The rule as given in C++ terms is as follows. A pointer declared as pointing to a base class can be used to point to an object of a derived class of that base class, but a pointer to a derived class cannot be used to point to an object of the base class or to any of the other derived classes of the base class. In our program therefore, we are allowed to declare a pointer to the vehicle class which is the base class, and use that pointer to refer to objects of either the base class or any of the derived classes.

This is exactly what we do in the main program. We declare a single pointer which points to the vehicle class and use it to point to objects of each of the classes in the same order as in the last four programs. In each case, we allocate the object, send a message to the method named message() and deallocate the object before going on to the next class. You will notice that when we send the four messages, we are sending the message to the same method, namely the method named message() which is a part of the vehicle base class. This is because the pointer has a class associated with it. Even though the pointer is actually pointing to four different classes in this program, the program acts as if the pointer is always pointing to an object of the parent class because the pointer is of the type of the parent class.

The next program will finally do something you have not seen in any C program or in any C++ program in this tutorial up to this point. After you compile and execute the current program, we will go on to study our first virtual function.

An Actual Virtual Function

We finally come to an example program with a virtual function that operates as a virtual function and exhibits dynamic binding or polymorphism as it is called. This is in the program named VIRTUAL6.CPP.

This program is identical to the last example program except that the keyword virtual is added to line 8 to make the method named message() a virtual function. You will notice that the keyword virtual only appears in the base class, all classes that derive this class will have the corresponding method automatically declared virtual by the system. In this program, we will once again use the single pointer to the base class and allocate, use, then delete an object of each of the four available classes using the identical code we used in the last program. However, because of the addition of the keyword virtual in line 8, this program acts entirely different from the last example program.

Since the method named message() is declared to be a virtual method in its declaration in the base class, anytime we refer to this method with a pointer to the base class, we actually execute the method associated with one of the derived classes if there is a method available in the derived class and if the pointer is actually pointing to that derived class. When the program is executed, the output reflects the same output we saw in the other cases when we were actually calling the methods in the derived classes, but now we are using a pointer of the base class type to make the calls.

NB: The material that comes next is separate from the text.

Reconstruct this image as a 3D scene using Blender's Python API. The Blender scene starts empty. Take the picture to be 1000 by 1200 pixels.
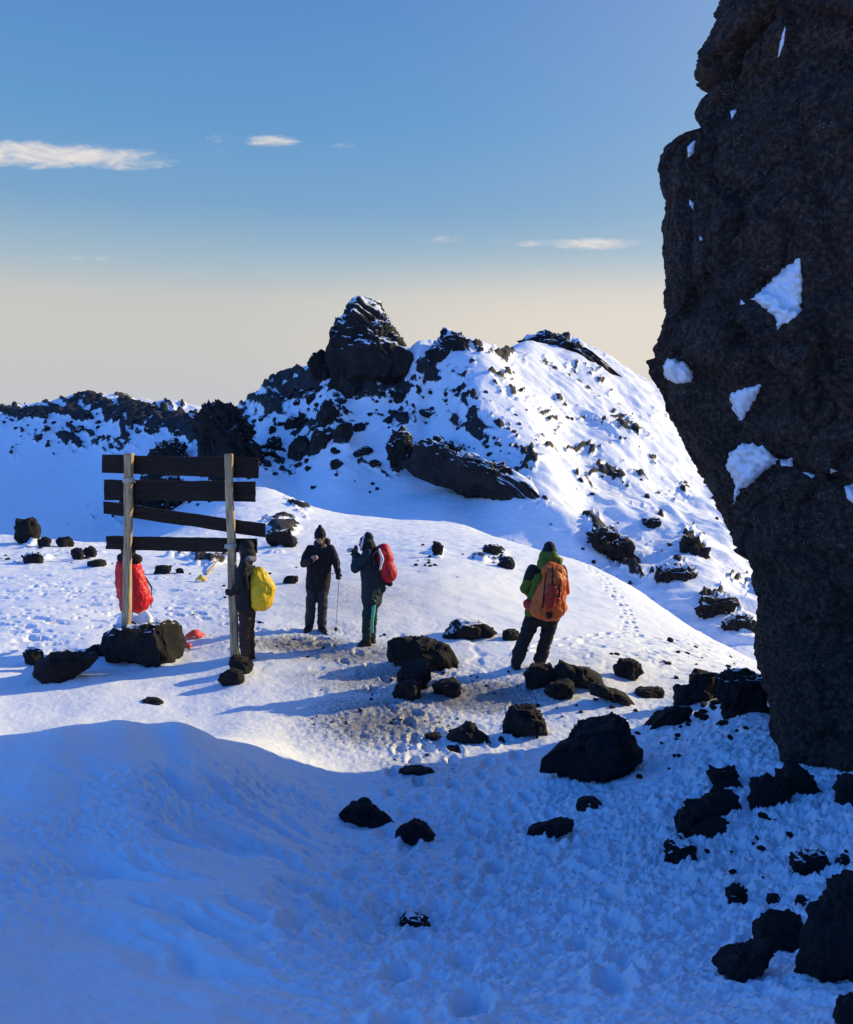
import bpy, bmesh, math, random
import numpy as np
from mathutils import Vector, Matrix
from mathutils.bvhtree import BVHTree

S = bpy.context.scene
COL = S.collection
R = math.radians

# ------------------------------------------------------------------ camera
CAMH = 3.65
PITCH = 6.28
cam = bpy.data.cameras.new('camera')
cam.sensor_fit = 'HORIZONTAL'; cam.sensor_width = 36.0; cam.lens = 36.0
cam.clip_start = 0.05; cam.clip_end = 60000
camo = bpy.data.objects.new('camera', cam); COL.objects.link(camo)
camo.location = (0, 0, CAMH)
camo.rotation_euler = (R(90 - PITCH), 0, 0)
S.camera = camo
S.render.resolution_x = 853; S.render.resolution_y = 1024

# ------------------------------------------------------------------ light
SUN_AZ, SUN_EL = 66.0, 21.5          # degrees right of the view direction (+Y), above the horizon
sun = bpy.data.lights.new('sun', 'SUN'); sun.energy = 2.65; sun.angle = R(0.5); sun.color = (1.0, 0.83, 0.47)
suno = bpy.data.objects.new('sun', sun); COL.objects.link(suno)
sdir = Vector((math.sin(R(SUN_AZ))*math.cos(R(SUN_EL)), math.cos(R(SUN_AZ))*math.cos(R(SUN_EL)), math.sin(R(SUN_EL))))
suno.rotation_euler = sdir.to_track_quat('Z', 'Y').to_euler()

S.view_settings.view_transform = 'Standard'
S.view_settings.look = 'None'
S.view_settings.gamma = 1.0
S.view_settings.exposure = 1.0

class NT:
    """small node-tree helper"""
    def __init__(self, tree):
        self.t = tree; tree.nodes.clear()
    def n(self, typ, **kw):
        nd = self.t.nodes.new(typ)
        ins = kw.pop('ins', {})
        for k, v in kw.items(): setattr(nd, k, v)
        for k, v in ins.items(): self.set(nd, k, v)
        return nd
    def set(self, nd, k, v):
        s = nd.inputs[k]
        if isinstance(v, bpy.types.NodeSocket): self.t.links.new(v, s)
        elif hasattr(v, 'outputs'): self.t.links.new(v.outputs[0], s)
        else: s.default_value = v
    def math(self, op, a, b=0.0, c=0.0, clamp=False):
        nd = self.n('ShaderNodeMath', operation=op, use_clamp=clamp)
        self.set(nd, 0, a); self.set(nd, 1, b)
        if op in ('MULTIPLY_ADD', 'SMOOTH_MIN', 'SMOOTH_MAX'): self.set(nd, 2, c)
        return nd.outputs[0]
    def ramp(self, fac, stops, interp='LINEAR'):
        nd = self.n('ShaderNodeValToRGB'); cr = nd.color_ramp; cr.interpolation = interp
        while len(cr.elements) > 1: cr.elements.remove(cr.elements[-1])
        cr.elements[0].position = stops[0][0]; cr.elements[0].color = tuple(stops[0][1]) + (1,)
        for p, c in stops[1:]:
            e = cr.elements.new(p); e.color = tuple(c) + (1,)
        self.set(nd, 'Fac', fac)
        return nd.outputs[0]
    def mix(self, fac, a, b, blend='MIX'):
        nd = self.n('ShaderNodeMix', data_type='RGBA', blend_type=blend)
        self.set(nd, 0, fac); self.set(nd, 6, a); self.set(nd, 7, b)
        return nd.outputs[2]
    def smooth(self, x, a, b):
        nd = self.n('ShaderNodeMapRange', interpolation_type='SMOOTHSTEP')
        self.set(nd, 0, x); self.set(nd, 1, a); self.set(nd, 2, b)
        return nd.outputs[0]
    def noise(self, scale, detail=4, rough=0.55, vec=None, dist=0.0):
        nd = self.n('ShaderNodeTexNoise')
        nd.inputs['Scale'].default_value = scale; nd.inputs['Detail'].default_value = detail
        nd.inputs['Roughness'].default_value = rough; nd.inputs['Distortion'].default_value = dist
        if vec is not None: self.set(nd, 'Vector', vec)
        return nd.outputs[0]

def lin(r, g, b):
    f = lambda c: (c/255/12.92 if c/255 <= .04045 else ((c/255+.055)/1.055)**2.4)
    return (f(r), f(g), f(b))

# ------------------------------------------------------------------ world
W = bpy.data.worlds.new('World'); S.world = W; W.use_nodes = True
w = NT(W.node_tree)
sky = w.n('ShaderNodeTexSky', sky_type='NISHITA', sun_disc=False)
sky.sun_elevation = R(SUN_EL); sky.sun_rotation = R(SUN_AZ)
sky.altitude = 5000; sky.air_density = 1.0; sky.dust_density = 0.6; sky.ozone_density = 3.0
geo = w.n('ShaderNodeTexCoord')
sep = w.n('ShaderNodeSeparateXYZ', ins={0: geo.outputs['Generated']})
X, Y, Z = sep.outputs
SKYK = 0.05        # world strength; the exposure of +1 doubles it
def g(c): return tuple(k/(2*SKYK) for k in c)
elev = w.math('DIVIDE', w.math('ARCSINE', Z), math.pi/2)      # -1..1, 1 = zenith
e01 = w.math('MULTIPLY_ADD', elev, 0.5, 0.5)
def eb(deg): return 0.5 + deg/180.0
grad = w.ramp(e01, [(0.0, lin(140, 155, 190)), (eb(-4), lin(190, 192, 204)), (eb(1), lin(200, 198, 201)), (eb(5.0), lin(208, 204, 196)),
                    (eb(7.6), lin(205, 204, 198)), (eb(9.6), lin(172, 193, 204)), (eb(13), lin(128, 172, 208)),
                    (eb(18), lin(104, 159, 211)), (eb(25), lin(90, 143, 208)), (eb(34), (.038, .225, .86)), (eb(60), (.011, .120, .60)), (eb(90), (.006, .065, .42))])
gs = w.n('ShaderNodeVectorMath', operation='SCALE'); w.set(gs, 0, grad); gs.inputs['Scale'].default_value = 0.5/SKYK
px = w.math('DIVIDE', X, w.math('MAXIMUM', Y, 0.05)); pz = w.math('DIVIDE', Z, w.math('MAXIMUM', Y, 0.05))
# glow towards the sun
dotn = w.n('ShaderNodeVectorMath', operation='DOT_PRODUCT'); w.set(dotn, 0, geo.outputs['Generated']); dotn.inputs[1].default_value = sdir
glow = w.math('POWER', w.math('MAXIMUM', dotn.outputs['Value'], 0.0), 4.5)
# added fill: unseen sky behind us, opposite the sun, boosted to light shaded snow
anti = w.math('MULTIPLY_ADD', w.smooth(w.math('MULTIPLY', dotn.outputs['Value'], -1.0), -0.25, 0.85), 1.25, 1.0)
anti = w.math('ADD', w.math('MULTIPLY', w.math('SUBTRACT', anti, 1.0), w.smooth(Y, 0.35, -0.25)), 1.0)
gs2 = w.n('ShaderNodeVectorMath', operation='SCALE'); w.set(gs2, 0, gs.outputs[0]); w.set(gs2, 'Scale', anti)
sky_filled = w.mix(w.math('MULTIPLY', w.math('MULTIPLY', w.smooth(Y, 0.75, 0.15), w.smooth(Z, .62, .25)), 0.82), gs2.outputs[0], w.mix(1.0, g((.066, .310, 1.02)) + (1,), anti, 'MULTIPLY'))  # added blue in the sky out of view, colouring the shade
base = w.mix(0.90, sky.outputs[0], sky_filled)
warm = w.math('MULTIPLY', w.smooth(px, -0.28, 0.22), w.math('MULTIPLY', w.smooth(pz, 0.0, .07), w.smooth(pz, .20, .10)))
base = w.mix(w.math('MULTIPLY', warm, .85), base, g(lin(230, 220, 206)) + (1,))
glowc = w.mix(w.math('MULTIPLY', glow, 0.62), base, g((0.90, 0.93, 0.96)) + (1,))
# small clouds: (azimuth tan, elevation tan, half width, half height, strength)
cv = w.n('ShaderNodeCombineXYZ', ins={0: w.math('MULTIPLY', px, 1.0), 1: w.math('MULTIPLY', pz, 3.0), 2: 0.37})
cn = w.noise(13.0, 8, 0.66, cv.outputs[0], 0.9)
cn2 = w.noise(42.0, 6, 0.66, cv.outputs[0], 0.6)
def sp(u, v):
    xr = (u-500)/1000; yr = -(v-600)/1000; c, s = math.cos(R(PITCH)), math.sin(R(PITCH))
    dy = c + yr*s; dz = -s + yr*c
    return xr/dy, dz/dy
acc = None
for (u, v, hw, hh, st) in [(80, 184, 125, 13, 1.15), (30, 176, 80, 12, 0.9), (150, 191, 60, 8, 0.9), (318, 166, 34, 8, 0.9), (262, 163, 26, 8, 0.5), (260, 176, 10, 9, 0.45),
                           (700, 286, 62, 7, 1.0), (625, 285, 30, 4, 0.7), (515, 280, 36, 5, 0.6), (402, 170, 22, 6, 0.4), (715, 299, 30, 4, .35), (520, 282, 60, 5, .55), (575, 283, 40, 3, .5), (560, 296, 120, 5, .34), (120, 303, 190, 5, .34), (330, 322, 220, 5, .3), (640, 318, 160, 5, .32)]:
    a, b = sp(u, v)
    dx = w.math('DIVIDE', w.math('SUBTRACT', px, a), hw/1000.0); dz = w.math('DIVIDE', w.math('SUBTRACT', pz, b), hh/1000.0)
    rr = w.math('ADD', w.math('MULTIPLY', dx, dx), w.math('MULTIPLY', dz, dz))
    m = w.math('MULTIPLY', w.math('MAXIMUM', w.math('SUBTRACT', 1.0, w.math('MULTIPLY', rr, .62)), 0.0), st)
    acc = m if acc is None else w.math('MAXIMUM', acc, m)
dens = w.math('MULTIPLY_ADD', acc, .95, w.math('MULTIPLY_ADD', cn, 1.5, w.math('MULTIPLY', cn2, .9)))
cm = w.math('MULTIPLY', w.smooth(dens, 1.50, 2.35), w.smooth(acc, 0.0, .35))
cm = w.math('MULTIPLY', cm, w.math('GREATER_THAN', Y, 0.1))
cloudc = w.mix(w.smooth(cn, 0.35, .75), g(lin(205, 205, 214)) + (1,), g(lin(240, 232, 224)) + (1,))
fin = w.mix(w.math('MULTIPLY', cm, 0.92), glowc, cloudc)
bg = w.n('ShaderNodeBackground', ins={'Color': fin, 'Strength': SKYK})
wo = w.n('ShaderNodeOutputWorld', ins={'Surface': bg})

# ------------------------------------------------------------------ noise (numpy)
_rng = np.random.RandomState(7)
_perm = _rng.permutation(256).astype(np.int64); _perm = np.concatenate([_perm, _perm, _perm])
_gr = _rng.normal(size=(256, 3)); _gr /= np.linalg.norm(_gr, axis=1, keepdims=True)
def perlin(p):
    p = np.asarray(p, dtype=np.float64)
    i = np.floor(p).astype(np.int64); f = p - i; i &= 255
    u = f*f*f*(f*(f*6-15)+10)
    out = 0
    for dx in (0, 1):
        for dy in (0, 1):
            for dz in (0, 1):
                h = _perm[_perm[_perm[(i[:, 0]+dx) & 255] + ((i[:, 1]+dy) & 255)] + ((i[:, 2]+dz) & 255)]
                gv = _gr[h]
                d = gv[:, 0]*(f[:, 0]-dx) + gv[:, 1]*(f[:, 1]-dy) + gv[:, 2]*(f[:, 2]-dz)
                wx = u[:, 0] if dx else 1-u[:, 0]; wy = u[:, 1] if dy else 1-u[:, 1]; wz = u[:, 2] if dz else 1-u[:, 2]
                out = out + d*wx*wy*wz
    return out*1.5
def fbm(p, octs=4, gain=.5, lac=2.03):
    a, s, o = 1.0, 0, np.array(p, dtype=np.float64)
    for k in range(octs):
        s = s + a*perlin(o + 17.3*k); o = o*lac; a *= gain
    return s
def ridged(p, octs=4, gain=.5):
    a, s, o = 1.0, 0, np.array(p, dtype=np.float64)
    for k in range(octs):
        s = s + a*(1-2*np.abs(perlin(o + 9.1*k))); o = o*2.07; a *= gain
    return s
def sstep(x, a, b):
    t = np.clip((x-a)/(b-a), 0, 1); return t*t*(3-2*t)

# ------------------------------------------------------------------ projection helpers
cP, sP = math.cos(R(PITCH)), math.sin(R(PITCH))
def se(u, v):
    xr = (u-500)/1000; yr = -(v-600)/1000
    dy = cP + yr*sP; dz = -sP + yr*cP
    return xr/dy, dz/dy
def at(u, v, Yd):
    s, e = se(u, v); return Vector((s*Yd, Yd, CAMH + e*Yd))
def uv_of(s, e):                   # image position of ray (s, 1, e)
    d = cP*1 - sP*e; yy = sP*1 + cP*e
    return 500 + 1000*s/d, 600 - 1000*yy/d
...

You will notice that in lines 40, 44, 48, and 52, even though the code is identical in each line, the system is making the decision of which method to actually call based on the type of the pointer when each message is sent. The decision of which method to call is not made during the time when the code is compiled but when the code is executed. This is dynamic binding and can be very useful in some programming situations. In fact, there are only three different calls made because the class named truck does not have a method named message(), so the system simply uses the method from the base class to satisfy the message passed. For this reason, a virtual function must have an implementation available in the base class which will be used if there is not one available in one or more of the derived classes. Note that the message is actually sent to a pointer to the object, but this is splitting hairs and should not be overly emphasized at this time.

It is probably not obvious but the observant student will note that the structure of the virtual function in the base class and each of the derived classes is identical. The return type and the number and types of the parameters must be identical for all since a single statement can be used to call any of them.

Is this Really Significant?

This program probably does not seem to do much when you first approach it, but the dynamic binding is a very useful construct and will be illustrated in the next chapter with a rather simple program that uses the technique of dynamic binding to implement a personnel list for a small company.

If the keyword virtual is used, the system will use late binding which is done at run time, but if the keyword is not included, early binding will be used. What these words actually mean is that with late binding, the compiler does not know which method will actually respond to the message because the type of the pointer is not known at compile time. With early binding, however, the compiler decides at compile time what method will respond to the message sent to the pointer.

Be sure to compile and execute this example program before continuing on to the next chapter where we will see a practical example of the use of this technique.